Available data.
———

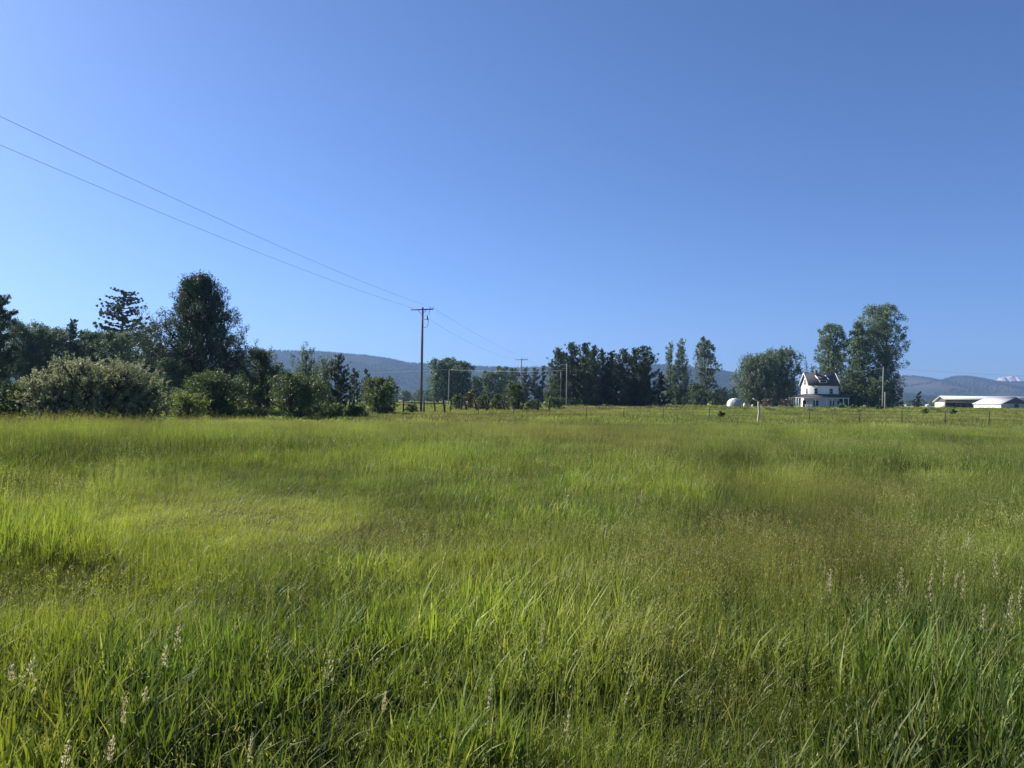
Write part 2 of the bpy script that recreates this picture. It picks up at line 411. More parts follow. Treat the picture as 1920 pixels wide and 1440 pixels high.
SEED = [100]
def tree(name, kind, px, Y, top, hw, label, cat='tree', group=None, fol=None, leafpx=1.15, cover=3.4, lean=0., bt=None, wood=None, dens=1.0, seed=None):
    """px centre, Y depth, top pixel row, hw half-width in photo pixels"""
    SEED[0] += 1; r = np.random.default_rng(seed or SEED[0])
    b = base(px, Y); H = pt(px, top, Y).z - b.z; R = hw*Y/F
    size = max(.035, leafpx*Y/740*.5)
    asp, al, tight = 1.25, .25, .47
    nb_ = lambda n: max(5, int(n*dens))
    if kind == 'bigpine':
        C, Rd, A, mb = lobed(H, R, bt or .12, prof('bigpine'), nb_(60), 30, R*.078, R*.17, r, 'up', lean, core=1.0, asym=.08)
        f = 'pine'; asp, al = 1.9, .55; tight = .36
    elif kind == 'pine':
        C, Rd, A, mb = branchy(H, R, bt or .12, prof('pine'), nb_(70), .6, 5, R*.16, R*.24, r, lean)
        f = 'pine'; asp, al = 1.7, .5
    elif kind == 'sparse':
        C, Rd, A, mb = branchy(H, R, bt or .35, prof('ball'), nb_(88), .3, 5, R*.070, R*.08, r, lean)
        f = 'pine'; asp, al = 1.5, .3
    elif kind == 'fir':
        C, Rd, A, mb = branchy(H, R, bt or .06, prof('cone'), nb_(60), .15, 4, R*.16, R*.14, r, lean, drop=.12)
        f = 'fir'; asp, al = 1.7, .4
    elif kind == 'poplar':
        C, Rd, A, mb = branchy(H, R, bt or .04, prof('column'), nb_(64), 2.2, 4, R*.26, R*.55, r, lean)
        f = 'poplar'; al = .3
    elif kind == 'cotton':
        C, Rd, A, mb = lobed(H, R, bt or .08, prof('round'), nb_(26), 24, R*.12, R*.15, r, 'up', lean, multi=2)
        f = 'cotton'
    elif kind == 'willow':
        C, Rd, A, mb = lobed(H, R, bt or .08, prof('round'), nb_(30), 28, R*.07, R*.19, r, 'down', lean, multi=3)
        f = 'willow'; al = .5; asp = 1.5
    elif kind == 'spray':
        C, Rd, A, mb = lobed(H, R, bt or .12, prof('ball'), nb_(26), 42, R*.045, R*.13, r, 'spray', lean, multi=5)
        f = 'olive'; al = .45; asp = 1.5; tight = .38
    else:  # bush
        C, Rd, A, mb = lobed(H, R, bt or .12, prof('ball'), nb_(16), 22, R*.11, R*.17, r, 'out', lean, multi=4)
        f = 'bush'; asp = 1.3
    lx = lean*H*(C[:, 2]/H)**2
    ext = np.percentile(np.abs(C[:, 0] - lx), 98.5 if kind == 'bigpine' else 95) + np.median(Rd[:, 0])*.6; kx = R/ext; kz = H/(C[:, 2] + Rd[:, 1]*.75*np.abs(A[:, 2])).max()
    C[:, :2] *= kx; C[:, 2] *= kz; Rd[:, 0] *= kx**.5; Rd[:, 1] *= kz
    for v_ in mb.V: v_[:, :2] *= min(kx, 1.6); v_[:, 2] *= kz
    area = math.pi*R*(H)*.5 * .85; q = size*size*2*.8
    n = int(min(85000, max(500, 1.45*cover*area/q)))
    V, Fq, v = leaves(C, Rd, A, n, size, asp, al, r, tight)
    o = thing(name, b, label, cat, group, 0)
    big = cat == 'tree'
    mb.build('trunk' if big else 'stems', wood or (M['bark']), o)
    link('crown' if big else 'foliage', mesh('crown', V, [Fq], v), FO[fol or f], o)
    return o

# ------------------------------------------------------------------ trees, left to right
T = tree
GL, GP = 'trees along the left edge of the meadow', 'pines in the dark grove'
# back row behind the left bushes
T('pine_tree', 'pine', -6, 70, 548, 34, 'dark pine cut off by the left edge of the photo', group=GL, cover=4.4)
T('cottonwood_tree', 'cotton', 50, 98, 600, 52, 'rounded green tree just right of the dark pine at the left edge', group=GL, cover=4.6)
T('cottonwood_tree', 'cotton', 100, 104, 611, 44, 'dense green tree above the left part of the silvery bush', group=GL, cover=4.6)
T('pine_tree', 'pine', 134, 100, 598, 20, 'slim pointed conifer whose tip rises above its rounded neighbours at left', group=GL)
T('cottonwood_tree', 'cotton', 170, 108, 616, 46, 'dark green tree straight above the top of the silvery bush', group=GL, cover=4.6)
T('ponderosa_pine', 'sparse', 228, 150, 541, 34, 'tall sparse pine with a see-through crown standing above the others', group=GL, bt=.50, cover=3.0, leafpx=1.3)
T('cottonwood_tree', 'cotton', 220, 105, 620, 42, 'dense dark tree below the crown of the tall sparse pine', group=GL, cover=4.6)
T('pine_tree', 'pine', 272, 96, 604, 42, 'dark pine close against the left side of the biggest pine', group=GL)
T('big_pine', 'bigpine', 372, 75, 507, 94, 'biggest pine with many upswept branch tips and several pointed tops', group=GL, cover=6.6, bt=.14, leafpx=1.25)
T('leafy_tree', 'cotton', 322, 70, 668, 34, 'brownish green small tree under the left skirt of the biggest pine', group=GL, dens=.7)
# middle left
GS = 'bushes and small trees at the left of the meadow'
T('leafy_tree', 'bush', 487, 80, 652, 50, 'rounded dark green tree in front of the long forested ridge', group=GS, bt=.1, cover=4)
T('leafy_tree', 'poplar', 573, 92, 640, 27, 'pale green tree with two feathery pointed tops', group=GS, fol='cotton')
T('leafy_tree', 'poplar', 608, 88, 662, 22, 'green tree between the feathery topped tree and the dark narrow one', group=GS, fol='cotton')
T('pine_tree', 'pine', 634, 84, 662, 20, 'narrow dark conifer at the right end of the left tree belt', group=GS, cover=4.4)
T('pine_tree', 'pine', 664, 150, 690, 13, 'small far conifer just right of the narrow dark one', group=GS, dens=.6)
T('pine_tree', 'pine', 687, 155, 690, 9, 'tiny far conifer behind the round bush left of the wooden fence', group=GS, dens=.6)
# bushes
GB = 'bushes along the left edge of the meadow'
T('silvery_bush', 'spray', 178, 38, 662, 96, 'largest silvery olive bush with fine upright sprays', 'bush', GB, cover=4.4, leafpx=1.6)
T('silvery_bush', 'spray', 250, 40, 684, 58, 'lower silvery bush merging into the right side of the largest one', 'bush', GB, cover=4.4, leafpx=1.6)
T('silvery_bush', 'spray', 108, 36, 696, 48, 'drooping silvery bush at the left foot of the largest one', 'bush', GB, cover=3.6, leafpx=1.7)
T('leafy_bush', 'bush', 32, 37, 712, 48, 'dark glossy leaved bush at the left edge of the photo', 'bush', GB, cover=4.2, leafpx=2.0)
T('leafy_bush', 'bush', 402, 54, 690, 56, 'broad dark green bush in front of the biggest pine', 'bush', GB, cover=4.4, leafpx=1.5)
T('leafy_bush', 'bush', 345, 50, 732, 38, 'low bright yellow green bush between the silvery and the broad dark bush', 'bush', GB, fol='lime', cover=3.2, leafpx=1.6)
T('leafy_bush', 'bush', 555, 58, 697, 48, 'arching olive green bush in front of the feathery topped tree', 'bush', GB, cover=3.8, leafpx=1.5)
T('leafy_bush', 'bush', 713, 75, 704, 31, 'single round bush standing alone left of the wooden fence', 'bush', GB, cover=4.2, leafpx=1.4)
GW = 'low scrub along the old wooden fence'
for i, (px, Y, top, hw, fo, lab) in enumerate([
    (478, 52, 762, 30, 'bush', 'low scrub at the right foot of the broad dark bush'),
    (620, 62, 752, 32, 'bush', 'low straggly scrub just right of the arching olive bush'),
    (664, 66, 756, 24, 'bush', 'low ragged scrub between the arching bush and the lone round bush'),
    (772, 84, 757, 12, 'bush', 'little scrub under the rail of the wooden fence'),
    (857, 118, 738, 15, 'bush', 'small green bush just right of the grey pole'),
    (881, 122, 731, 10, 'rust', 'rusty orange small bush in the middle distance'),
    (905, 118, 738, 14, 'bush', 'small pale green bush right of the rusty one'),
    (932, 116, 738, 15, 'bush', 'small rounded bush left of the dark bush below the far crossarm pole'),
    (967, 110, 717, 24, 'bush', 'dark rounded bush hiding the foot of the far crossarm pole'),
    (1000, 120, 748, 14, 'bush', 'low bush right of the dark one by the far crossarm pole'),
    (1040, 130, 742, 18, 'bush', 'low pale scrub in front of the pale slim tree by the grove'),
]):
    T('scrub_bush', 'bush', px, Y, top, hw, lab, 'bush', GW, fol=fo, cover=3.6, dens=.6, leafpx=1.3)
# far middle
GC = 'cottonwoods in the middle distance'
T('cottonwood_tree', 'cotton', 824, 262, 672, 22, 'left half of the cottonwood clump behind the plain grey pole', group=GC, bt=.08, cover=4)
T('cottonwood_tree', 'cotton', 846, 266, 669, 24, 'middle and tallest cottonwood of the clump behind the grey pole', group=GC, bt=.08, cover=4)
T('cottonwood_tree', 'cotton', 866, 260, 676, 19, 'right hand cottonwood of the clump behind the grey pole', group=GC, bt=.1, cover=4)
GD = 'trees between the two crossarm poles and the grove'
for px, Y, top, hw, kd, lab in [
    (893, 270, 704, 14, 'cotton', 'small tree just right of the cottonwood clump'),
    (916, 300, 694, 16, 'cotton', 'rounded tree left of the broad one in the middle belt'),
    (938, 300, 686, 18, 'cotton', 'broad round topped tree left of the far crossarm pole'),
    (962, 310, 689, 16, 'cotton', 'round topped tree directly left of the far crossarm pole'),
    (984, 305, 688, 10, 'pine', 'pointed tree directly right of the far crossarm pole'),
    (1002, 300, 690, 11, 'pine', 'second pointed tree right of the far crossarm pole'),
    (1018, 300, 686, 9, 'fir', 'slim spire shaped conifer left of the dark grove')]:
    T('leafy_tree' if kd == 'cotton' else 'pine_tree', kd, px, Y, top, hw, lab, group=GD, dens=.7, cover=4)
T('slim_tree', 'poplar', 1034, 182, 700, 12, 'pale yellow green slim tree at the left foot of the dark grove', fol='bush', dens=.5)
# pine grove
for px, Y, top, hw, lab in [
    (1046, 188, 651, 21, 'leftmost dark pine of the grove with a bent side branch'),
    (1072, 196, 640, 24, 'tall broad pine in the left half of the grove'),
    (1096, 192, 641, 22, 'tallest twin topped pine of the grove, second from its left dome'),
    (1112, 186, 646, 17, 'pine at the right shoulder of the left dome of the grove'),
    (1127, 194, 653, 14, 'lower narrow pine in the dip between the two domes of the grove'),
    (1145, 190, 657, 18, 'pine just right of the dip in the grove'),
    (1168, 186, 652, 21, 'rounded brownish pine in the right half of the grove'),
    (1190, 192, 651, 20, 'dense pine between the brownish one and the grove right end'),
    (1208, 186, 648, 23, 'rightmost tall pine of the grove with a stepped right side')]:
    T('pine_tree', 'pine', px, Y, top, hw, lab, group=GP, bt=.05, cover=5.4, dens=1.25)
T('fir_tree', 'fir', 1238, 178, 697, 17, 'small dark fir between the grove and the twin poplars', cover=4.5)
GPO = 'poplars between the grove and the willow'
T('poplar_tree', 'poplar', 1257, 232, 640, 12, 'left and shorter one of the twin pale poplars', group=GPO, cover=4)
T('poplar_tree', 'poplar', 1277, 230, 633, 14, 'right and taller one of the twin pale poplars', group=GPO, cover=4)
T('poplar_tree', 'cotton', 1322, 236, 632, 21, 'lone broad topped poplar right of the twin pale poplars', group=GPO, bt=.1, cover=3.4, fol='poplar')
T('leafy_tree', 'bush', 1306, 225, 716, 15, 'low leafy tree at the left foot of the lone poplar', fol='cotton', cover=4)
T('leafy_tree', 'bush', 1342, 250, 728, 12, 'low leafy tree at the right foot of the lone poplar', fol='cotton', cover=4)
T('willow_tree', 'willow', 1420, 240, 660, 42, 'left part of the broad weeping willow group beside the white house', cover=4.2)
T('willow_tree', 'willow', 1456, 246, 650, 42, 'taller right part of the weeping willow group beside the white house', cover=4.2)
GH = 'cottonwoods behind the white house'
T('cottonwood_tree', 'cotton', 1562, 246, 606, 30, 'shorter cottonwood rising directly behind the white house', group=GH, bt=.08, cover=3.8)
T('cottonwood_tree', 'cotton', 1610, 238, 603, 22, 'narrow cottonwood between the shorter and the tallest one', group=GH, bt=.05, cover=4)
T('cottonwood_tree', 'cotton', 1650, 240, 569, 44, 'tallest spreading cottonwood with ragged branches on its right', group=GH, bt=.12, cover=3.2, dens=1.3)
T('leafy_tree', 'cotton', 1596, 226, 690, 22, 'low green tree right beside the house porch', group=GH, bt=.05, cover=4)
T('leafy_tree', 'cotton', 1637, 222, 708, 24, 'low green tree left of the pole by the tall cottonwood', group=GH, bt=.05, cover=4)
T('leafy_tree', 'cotton', 1667, 236, 726, 13, 'small dark tree right of the pole by the tall cottonwood', group=GH, bt=.05, cover=4)
T('leaning_conifer', 'fir', 1683, 330, 731, 8, 'small leaning conifer nearer the tall cottonwoods', lean=.16, cover=4, dens=.6)
T('leaning_conifer', 'fir', 1717, 340, 734, 8, 'small leaning conifer standing alone nearer the barns', lean=.18, cover=4, dens=.6)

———

Short task. Each line in the listing above that contains "pixels" should be copied.

Task output.
Write part 2 of the bpy script that recreates this picture. It picks up at line 411. More parts follow. Treat the picture as 1920 pixels wide and 1440 pixels high.
    """px centre, Y depth, top pixel row, hw half-width in photo pixels"""